*Written exercise:*
Collect every line below that contains the word "from".

__________________________________________________

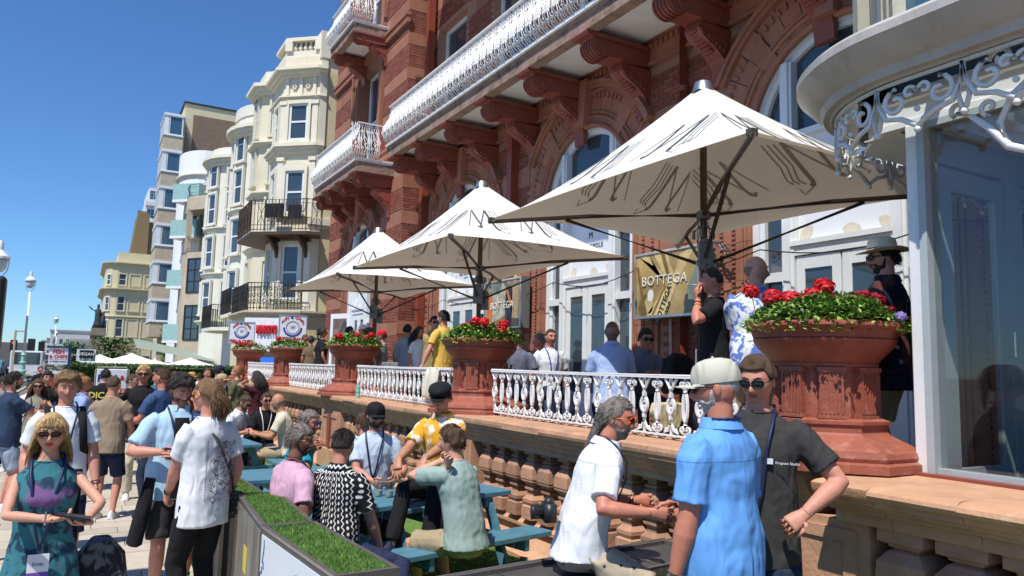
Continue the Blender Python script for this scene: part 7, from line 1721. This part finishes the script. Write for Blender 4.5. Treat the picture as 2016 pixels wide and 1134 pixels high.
P=person('red haired woman in an olive tee shirt and white trousers beside the far urn',(2.564,14.788,1.740),-60,skin='fair',fem=1,hair='pony',hc='ginger',tc=olive,bot='long',bc=white,lod=1,hl=(-.1,.3,1.05),hr=(.0,.3,1.05),group=PG)
P=person('black haired woman in a maroon patterned blouse shading her eyes with her hand',(2.606,13.147,1.673),-60,skin='tan',fem=1,hair='long',hc='dark',tc=pat('maroon_print',(.10,.02,.025),(.02,.012,.014),22,.38),bot='long',bc=black_c,lod=1,hl=(-.02,.22,1.50),el=(-.8,.5,.1),hr=(.05,.25,1.15),group=PG)
for (u_lab,hd,fc,tcx,hcx) in (('cyclist like figure in dark clothes far off by the road',(-1.122,28.551,1.506),150,black_c,'dark'),('person in a blue jacket far off beside the litter bin',(-0.700,20.192,1.423),120,denim,'brown'),('small person in black in front of the hedge left of the board',(-0.052,20.969,1.503),190,black_c,'dark'),('small person in navy in front of the hedge right of the board',(2.001,19.780,1.549),60,navyc,'brown'),('small person with white top far back by the hedge',(2.646,20.574,1.508),10,white,'dark'),('brown haired person in grey far back by the hedge',(2.379,21.889,1.506),200,greyc,'brown'),('person in a striped shirt at the left edge behind the navy tee shirt',(-1.062,14.586,1.500),100,greyc,'dark')):
    person(u_lab,hd,fc,skin='pink',hair='short',hc=hcx,tc=tcx,bot='long',bc=navyc,lod=0,group=PG)
# ---- far picnic table
person('bearded man in sunglasses and a white shirt leaning over the far table',(2.212,11.912,1.293),140,H=1.75,seat=.46,lean=22,hpch=20,skin='pink',hair='short',hc='brown',top='shirt',collar=True,tc=white,bot='long',bc=navyc,glasses=('on',black,black),beard=('brown',.008),hl=(.0,.38,.78),hr=(.12,.38,.78),lod=1,group=SG)
person('man in a black polo and sunglasses beside the bald man at the far table',(2.515,11.852,1.304),175,H=1.72,seat=.46,lean=8,skin='pink',hair='short',hc='brown',tc=black_c,bot='long',bc=navyc,glasses=('on',black,black),hl=(-.05,.38,.78),hr=(.1,.38,.78),lod=1,lanyard=(whitep,.1),group=SG)
person('bald man in a cream tee shirt resting his arms on the far table',(2.554,11.245,1.340),-70,H=1.78,seat=.46,lean=14,skin='tan',hair='bald',tc=creamc,bot='shorts',bc=khaki,beard=('grey',.004),hl=(-.1,.45,.80),hr=(.05,.45,.80),lod=1,fat=1.08,group=SG)
# ---- near picnic tables
person('smiling man with curly grey hair and glasses in a pink tee shirt',(1.449,5.609,1.371),75,H=1.78,seat=.45,lean=6,hy=55,hpch=2,skin='deep',hair='short',hc='grey',tc=cl('pink',(.60,.36,.47)),bot='long',bc=navyc,glasses=('thin',mat('gold_wire',(.5,.35,.1),.3,metal=.8),None),beard=('dark',.004),hr=('w',1.527,5.513,0.851),hl=(-.05,.4,.78),lod=3,lanyard=(lanb,.1),group=SG)
person('grey haired man with blue mirrored sunglasses in a teal tee shirt raising his fist',(1.934,7.183,1.399),110,H=1.80,seat=.45,lean=10,hy=30,skin='red',hair='short',hc='grey',tc=cl('teal',(.01,.30,.38)),bot='long',bc=navyc,glasses=('on',mat('frame_brown',(.1,.04,.02),.3),mat('lens_blue',(.05,.18,.65),.1)),beard=('dark',.004),hl=('w',1.935,6.752,1.130),el=(-.3,.6,-1),hr=('w',1.931,6.357,0.590),lod=2,curlL=1.2,fat=1.15,group=SG)
person('dark haired man seen from behind in a black shirt with white zigzags and dots',(1.731,5.458,1.285),48,H=1.75,seat=.43,lean=4,hy=-4,skin='pink',hair='fade',hc='dark',top='shirt',collar=True,tc=zigzag(),bot='long',bc=cl('navy_trouser',(.022,.03,.07)),hr=(.28,.22,.45),hl=(-.2,.4,.78),lod=3,fl=(-.1,.45,.08),fr=('w',1.926,4.774,0.271),group=SG,fat=1.05)
person('curly haired man in a sage green tee shirt seen from behind, chin on his hands',(2.554,5.319,1.386),-22,H=1.76,seat=.46,lean=12,hy=-26,skin='fair',hair='curly',hc='brown',tc=cl('sage',(.30,.40,.36)),bot='shorts',bc=khaki,hl=('w',2.477,5.339,1.113),hr=('w',2.461,5.175,1.107),el=(-.9,.2,-.7),er=(.4,.5,-1),lod=3,fl=(-.15,.30,.08),fr=(.2,.35,.08),hem=-.14,group=SG,curlL=1.0)
person('brown haired man in a black tee shirt seen from behind at the second table',(2.496,7.218,1.317),5,H=1.74,seat=.45,lean=8,hy=-35,skin='pink',hair='short',hc='brown',tc=black_c,bot='long',bc=olive,glasses=('on',black,black),lod=2,hl=(-.1,.4,.78),hr=(.1,.4,.78),group=SG,fat=1.08)
person('bearded man in a black baseball cap and pale blue tee shirt',(2.445,6.766,1.454),-160,H=1.76,seat=.55,lean=4,hy=-20,hpch=8,skin='pink',hair='short',hc='dark',tc=cl('ice_blue',(.50,.58,.68)),bot='long',bc=navyc,cap=('cap',black_c,0),beard=('dark',.008),glasses=('on',black,black),lod=2,lanyard=(lanb,.1),hl=(-.2,.3,.8),hr=(.0,.35,.8),group=SG)
person('man in a black baker boy cap and yellow patterned shirt sitting on the table edge',(2.666,5.797,1.692),-128,H=1.80,seat=.75,lean=9,hy=-12,hpch=20,skin='tan',hair='short',hc='dark',top='shirt',collar=True,tc=pat('yellow_print',(.72,.36,.03),(.75,.70,.60),9,.44,'NOISE'),bot='long',bc=black_c,cap=('baker',black_c,0),glasses=('thin',alum,None),lod=3,hr=('w',2.250,5.646,1.098),hl=('w',2.302,5.385,1.088),fl=(-.15,.55,.45),fr=(.15,.6,.45),sh=mat('shoe_navy',(.02,.03,.07)),group=SG,hand_r=((-.2,.6,-.8),(0,-.6,-.4),.25,(0,1,0)),hand_l=((.1,.6,-.8),(0,-.6,-.4),.25,(0,1,0)))
# ---- terrace
T_=TZ
P=person('man in a black tee shirt smoking a cigarette, sunglasses pushed up on his head',(4.627,4.595,2.731),-42,z=T_,skin='red',hair='buzz',hc='dark',hy=-12,tc=black_c,bot='long',bc=navyc,glasses=('hair',black,mat('lens_blue_dark',(.03,.04,.18),.1)),lod=3,fat=1.08,hl=('w',4.398,4.530,2.449),el=(-.9,.2,-.9),hand_l=((.25,.25,1),(.5,-.9,0),.35,(-.3,.2,0)),lanyard=(black,.10,purp,'Scott'),group=TG)
b=MB(); h=P.arms[0][2]+Vector((.0,.045,.10)); b.tube([h+Vector((.04,-.03,.03)),h+Vector((-.02,.045,.03))],.0045,6); b.obj('cigarette',whitep,P.root)
b=MB(); S_,E,T=P.arms[0]; b.tube([T.lerp(E,.2),T.lerp(E,.34)],.040,10); b.obj('wristband',black,P.root)
P=person('broad bald man in a blue and white floral shirt',(4.672,4.157,2.781),55,z=T_,skin='fair',hair='bald',hy=58,top='shirt',collar=True,tc=pat('hawaii_blue',(.12,.20,.50),(.74,.76,.78),10,.52,'NOISE'),bot='shorts',bc=khaki,lod=3,fat=1.15,hr=(.1,.35,1.05),hl=(-.1,.35,1.05),group=TG,broad=1.1)
P=person('man in a straw hat and dark floral shirt behind the nearest urn',(4.999,3.268,2.814),-15,z=T_,skin='pink',hair='short',hc='dark',hy=-38,hpch=4,top='shirt',collar=True,tc=pat('dark_floral',(.012,.016,.035),(.32,.34,.40),11,.17,'VORONOI',(.10,.035,.03)),bot='shorts',bc=khaki,cap=('straw',mat('straw',(.80,.72,.54),.9,.15,30,.5,90),0),beard=('dark',.006),glasses=('on',black,black),lod=3,fat=1.18,hem=-.2,group=TG)
P=person('young man in a yellow tee shirt leaning on the white railing',(4.564,9.924,2.649),-25,z=T_,skin='pink',hair='short',hc='dark',hy=-5,tc=cl('yellow',(.66,.42,.08)),bot='long',bc=navyc,lod=2,hl=('w',4.237,9.862,1.860),el=(-.7,-.6,.1),hem=-.16,group=TG)
text('VANS',.09,tuple(P.sp(.40)-P.fw*.145),(R(90),0,0),black,P.root,'lettering',.001,bold=.004); text('Off the Wall',.07,tuple(P.sp(.30)-P.fw*.15),(R(90),0,0),logo,P.root,'lettering',.001,bold=.001)
person('man in a tan polo shirt with folded arms behind the yellow tee shirt',(4.828,10.820,2.623),185,z=T_,skin='pink',hair='short',hc='dark',top='shirt',collar=True,tc=cl('khaki_polo',(.36,.27,.12)),bot='long',bc=navyc,lod=1,hl=(.12,.25,1.08),hr=(-.12,.25,1.05),glasses=('on',black,black),group=TG)
person('woman with long black hair in a white top talking under the umbrella',(5.101,12.069,2.518),150,z=T_,skin='tan',fem=1,hair='long',hc='dark',tc=white,bot='long',bc=navyc,lod=1,group=TG)
person('man in a pale grey blazer and red trousers',(5.148,12.730,2.580),55,z=T_,skin='tan',hair='short',hc='dark',top='long',tc=cl('grey_blazer',(.32,.35,.34)),bot='long',bc=cl('red',(.55,.015,.03)),lod=1,hr=(.05,.35,1.15),group=TG)
P=person('young man in a red cap and grey tee shirt with a dark backpack',(4.814,13.169,2.466),-60,z=T_,skin='pink',hair='short',hc='dark',tc=greyc,bot='long',bc=navyc,cap=('cap',cl('red_cap',(.55,.01,.03)),0),lod=1,lanyard=(lanb,.1),group=TG)
person('man in a dark grey cap under the far umbrella',(5.172,14.920,2.599),60,z=T_,skin='pink',hair='short',hc='brown',tc=cl('slate',(.16,.17,.24)),bot='long',bc=navyc,cap=('cap',cl('dark_cap',(.07,.065,.06)),0),lod=1,group=TG)
person('person in a white cap beside the open terrace door',(5.547,16.429,2.726),-60,z=T_,skin='pink',hair='short',hc='brown',tc=navyc,bot='long',bc=navyc,cap=('cap',white,0),lod=0,group=TG)
person('dark haired man behind the third urn looking right',(5.287,16.584,2.684),100,z=T_,skin='pink',hair='short',hc='dark',tc=cl('slate',(.16,.17,.24)),bot='long',bc=navyc,lod=1,group=TG)
person('woman in glasses and a black tee shirt at the end railing, hair tied up',(4.363,15.506,2.570),80,z=T_,skin='tan',fem=1,hair='pony',hc='dark',tc=black_c,bot='long',bc=black_c,glasses=('on',black,black),lod=1,group=TG)
person('woman with curly black hair and an olive top beside the black tee shirt woman',(4.536,17.047,2.442),20,z=T_,skin='tan',fem=1,hair='curly',hc='dark',tc=cl('olive_brown',(.16,.12,.07)),bot='long',bc=navyc,lod=1,hr=(.1,.2,1.4),group=TG)
person('balding man in profile beside the curly haired woman',(4.801,18.623,2.541),100,z=T_,skin='red',hair='buzz',hc='brown',tc=cl('olive_brown',(.16,.12,.07)),bot='long',bc=navyc,lod=0,group=TG)
person('bald man in a light blue shirt seated with his back to the railing',(5.069,6.548,2.245),35,H=1.78,z=T_,seat=.46,lean=12,hpch=10,skin='brown',hair='bald',top='shirt',collar=True,tc=cl('light_blue2',(.33,.43,.66)),bot='long',bc=navyc,lod=2,fat=1.1,hr=(.05,.4,.78),hl=(-.1,.4,.78),group=TG)
person('black haired man with sunglasses and a moustache seated behind a laptop bag',(5.667,6.678,2.168),200,H=1.72,z=T_,seat=.44,lean=10,hpch=12,skin='tan',hair='short',hc='dark',top='shirt',collar=True,tc=cl('slate_check',(.13,.15,.20)),bot='long',bc=navyc,glasses=('on',black,black),lod=2,hl=(-.1,.35,.8),hr=(.1,.35,.8),group=TG)
person('close cropped man in a white tee shirt with a blue lanyard seated by the door',(5.636,8.664,2.212),190,H=1.76,z=T_,seat=.46,skin='red',hair='buzz',hc='dark',tc=white,bot='long',bc=navyc,lod=2,lanyard=(mat('lanyard_blue',(.02,.05,.35)),.1),group=TG)
person('grey haired man with sunglasses on his head seated in profile',(5.881,9.342,2.158),-60,H=1.70,z=T_,seat=.46,skin='red',hair='short',hc='grey',tc=black_c,bot='long',bc=navyc,lod=1,group=TG)
person('dark haired man in a charcoal waistcoat seated beside the second urn',(4.981,8.470,2.137),20,H=1.70,z=T_,seat=.45,hpch=6,skin='tan',hair='short',hc='dark',tc=cl('slate',(.16,.17,.24)),bot='long',bc=navyc,lod=1,group=TG)
# things carried, standing about on the terrace
b=MB(); b.box(-.14,.14,-.09,.09,0,.34); b.box(-.10,.10,-.12,-.09,.04,.18); o=b.obj('backpack',cl('grey_bag',(.22,.24,.25))); bevel(o,.03,2); o.location=(4.556,11.998,1.874); o.rotation_euler=(0,0,R(-20)); o.location.z=1.55; tag(o,'grey backpack with black handles held behind the white railing','backpack')
b=MB(); b.tube([(-.06,-.0,.33),(-.05,0,.42),(.05,0,.42),(.06,0,.33)],.012,6); b.obj('handle',black,o)
b=MB(); b.loft([[(x*w,y*w*.5,z_) for x,y in ((-1,-1),(1,-1),(1,1),(-1,1))] for z_,w in ((0,.16),(.1,.19),(.35,.15),(.42,.06))]); o=b.obj('rucksack',black_c,smooth=30); bevel(o,.03,2); o.location=(5.315,5.761,1.833); o.location.z=1.62; tag(o,'black rucksack standing on the terrace table beside the smoking man','rucksack')
b=MB(); b.box(-.16,.16,-.02,.02,0,.07); o=b.obj('camera_case',black); o.location=(5.180,6.184,1.860); o.location.z=1.76; tag(o,'low black case on the terrace table in front of the man with the moustache','case')
b=MB(); b.lathe([(.035,0),(.038,.02),(.038,.14),(.03,.15),(.03,.17)],12); b.tube([(-.028,0,.165),(-.03,0,.20),(.03,0,.20),(.028,0,.165)],.008,6); o=b.obj('drinks_flask',cl('navy_flask',(.02,.025,.05),.3),smooth=40); o.location=(5.202,5.827,1.830); o.location.z=1.78; tag(o,'dark flask with a carrying loop on the terrace table','flask')
tb=thing('terrace_table','dark round table on the terrace behind the nearest railing','table',(4.75,7.1,1.0)); 
b=MB(); b.lathe([(.5,.72),(.5,.75)],24); b.obj('tabletop',black,tb); b=MB(); b.tube([(0,0,0),(0,0,.72)],.04,8); b.obj('pedestal_leg',black,tb); b=MB(); b.lathe([(.25,0),(.25,.02),(.05,.05)],16); b.obj('foot',black,tb)
b=MB(); b.loft([[(x*w,y*.06,z_) for x,y in ((-1,-1),(1,-1),(1,1),(-1,1))] for z_,w in ((0,.10),(.16,.17),(.24,.14))]); o=b.obj('tote_bag',pat('cream_print_bag',(.62,.52,.30),(.35,.42,.15),18,.3)); bevel(o,.02,2); o.location=(4.62,5.15,1.33); tag(o,'cream and green patterned bag behind the nearest railing','bag')
finish_people()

__________________________________________________

*Correct output:*
Continue the Blender Python script for this scene: part 7, from line 1721. This part finishes the script. Write for Blender 4.5. Treat the picture as 2016 pixels wide and 1134 pixels high.
person('dark haired man seen from behind in a black shirt with white zigzags and dots',(1.731,5.458,1.285),48,H=1.75,seat=.43,lean=4,hy=-4,skin='pink',hair='fade',hc='dark',top='shirt',collar=True,tc=zigzag(),bot='long',bc=cl('navy_trouser',(.022,.03,.07)),hr=(.28,.22,.45),hl=(-.2,.4,.78),lod=3,fl=(-.1,.45,.08),fr=('w',1.926,4.774,0.271),group=SG,fat=1.05)
person('curly haired man in a sage green tee shirt seen from behind, chin on his hands',(2.554,5.319,1.386),-22,H=1.76,seat=.46,lean=12,hy=-26,skin='fair',hair='curly',hc='brown',tc=cl('sage',(.30,.40,.36)),bot='shorts',bc=khaki,hl=('w',2.477,5.339,1.113),hr=('w',2.461,5.175,1.107),el=(-.9,.2,-.7),er=(.4,.5,-1),lod=3,fl=(-.15,.30,.08),fr=(.2,.35,.08),hem=-.14,group=SG,curlL=1.0)
person('brown haired man in a black tee shirt seen from behind at the second table',(2.496,7.218,1.317),5,H=1.74,seat=.45,lean=8,hy=-35,skin='pink',hair='short',hc='brown',tc=black_c,bot='long',bc=olive,glasses=('on',black,black),lod=2,hl=(-.1,.4,.78),hr=(.1,.4,.78),group=SG,fat=1.08)